>> start Recorded data

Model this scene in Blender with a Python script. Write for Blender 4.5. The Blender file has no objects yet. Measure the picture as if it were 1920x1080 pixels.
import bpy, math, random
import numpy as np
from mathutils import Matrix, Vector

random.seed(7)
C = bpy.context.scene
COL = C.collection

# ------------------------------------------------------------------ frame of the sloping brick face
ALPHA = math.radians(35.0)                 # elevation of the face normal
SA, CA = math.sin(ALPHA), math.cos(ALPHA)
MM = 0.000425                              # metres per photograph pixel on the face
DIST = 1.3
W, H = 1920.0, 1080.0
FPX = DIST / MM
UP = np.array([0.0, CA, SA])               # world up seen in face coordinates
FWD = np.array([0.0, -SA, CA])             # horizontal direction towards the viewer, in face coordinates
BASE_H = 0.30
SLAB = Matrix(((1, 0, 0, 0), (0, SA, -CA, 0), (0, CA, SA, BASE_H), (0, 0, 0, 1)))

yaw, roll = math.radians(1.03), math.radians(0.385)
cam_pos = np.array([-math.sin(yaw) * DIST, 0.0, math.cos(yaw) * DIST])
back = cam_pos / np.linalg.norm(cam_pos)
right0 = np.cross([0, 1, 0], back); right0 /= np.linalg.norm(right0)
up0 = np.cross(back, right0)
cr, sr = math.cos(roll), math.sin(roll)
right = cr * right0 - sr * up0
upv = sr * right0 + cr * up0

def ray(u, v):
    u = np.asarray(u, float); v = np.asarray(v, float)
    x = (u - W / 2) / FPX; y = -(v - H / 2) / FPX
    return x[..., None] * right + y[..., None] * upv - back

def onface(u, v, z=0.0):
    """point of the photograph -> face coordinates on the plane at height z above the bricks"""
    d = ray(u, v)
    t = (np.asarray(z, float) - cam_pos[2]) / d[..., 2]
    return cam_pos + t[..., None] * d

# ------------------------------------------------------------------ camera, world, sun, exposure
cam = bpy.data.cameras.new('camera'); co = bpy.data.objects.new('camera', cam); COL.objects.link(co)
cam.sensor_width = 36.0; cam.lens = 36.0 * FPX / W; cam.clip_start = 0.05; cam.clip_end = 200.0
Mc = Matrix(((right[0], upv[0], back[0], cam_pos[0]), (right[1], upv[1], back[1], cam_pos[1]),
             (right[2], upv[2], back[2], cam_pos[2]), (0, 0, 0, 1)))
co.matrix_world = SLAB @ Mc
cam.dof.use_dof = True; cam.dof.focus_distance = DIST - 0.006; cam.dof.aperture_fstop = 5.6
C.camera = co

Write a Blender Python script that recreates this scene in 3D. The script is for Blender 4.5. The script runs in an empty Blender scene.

>> end Recorded data

▶ Required task: Give the data again, exactly as it stands.

▶ Solution to this exercise:
Model this scene in Blender with a Python script. Write for Blender 4.5. The Blender file has no objects yet. Measure the picture as if it were 1920x1080 pixels.
import bpy, math, random
import numpy as np
from mathutils import Matrix, Vector

random.seed(7)
C = bpy.context.scene
COL = C.collection

# ------------------------------------------------------------------ frame of the sloping brick face
ALPHA = math.radians(35.0)                 # elevation of the face normal
SA, CA = math.sin(ALPHA), math.cos(ALPHA)
MM = 0.000425                              # metres per photograph pixel on the face
DIST = 1.3
W, H = 1920.0, 1080.0
FPX = DIST / MM
UP = np.array([0.0, CA, SA])               # world up seen in face coordinates
FWD = np.array([0.0, -SA, CA])             # horizontal direction towards the viewer, in face coordinates
BASE_H = 0.30
SLAB = Matrix(((1, 0, 0, 0), (0, SA, -CA, 0), (0, CA, SA, BASE_H), (0, 0, 0, 1)))

yaw, roll = math.radians(1.03), math.radians(0.385)
cam_pos = np.array([-math.sin(yaw) * DIST, 0.0, math.cos(yaw) * DIST])
back = cam_pos / np.linalg.norm(cam_pos)
right0 = np.cross([0, 1, 0], back); right0 /= np.linalg.norm(right0)
up0 = np.cross(back, right0)
cr, sr = math.cos(roll), math.sin(roll)
right = cr * right0 - sr * up0
upv = sr * right0 + cr * up0

def ray(u, v):
    u = np.asarray(u, float); v = np.asarray(v, float)
    x = (u - W / 2) / FPX; y = -(v - H / 2) / FPX
    return x[..., None] * right + y[..., None] * upv - back

def onface(u, v, z=0.0):
    """point of the photograph -> face coordinates on the plane at height z above the bricks"""
    d = ray(u, v)
    t = (np.asarray(z, float) - cam_pos[2]) / d[..., 2]
    return cam_pos + t[..., None] * d

# ------------------------------------------------------------------ camera, world, sun, exposure
cam = bpy.data.cameras.new('camera'); co = bpy.data.objects.new('camera', cam); COL.objects.link(co)
cam.sensor_width = 36.0; cam.lens = 36.0 * FPX / W; cam.clip_start = 0.05; cam.clip_end = 200.0
Mc = Matrix(((right[0], upv[0], back[0], cam_pos[0]), (right[1], upv[1], back[1], cam_pos[1]),
             (right[2], upv[2], back[2], cam_pos[2]), (0, 0, 0, 1)))
co.matrix_world = SLAB @ Mc
cam.dof.use_dof = True; cam.dof.focus_distance = DIST - 0.006; cam.dof.aperture_fstop = 5.6
C.camera = co

Write a Blender Python script that recreates this scene in 3D. The script is for Blender 4.5. The script runs in an empty Blender scene.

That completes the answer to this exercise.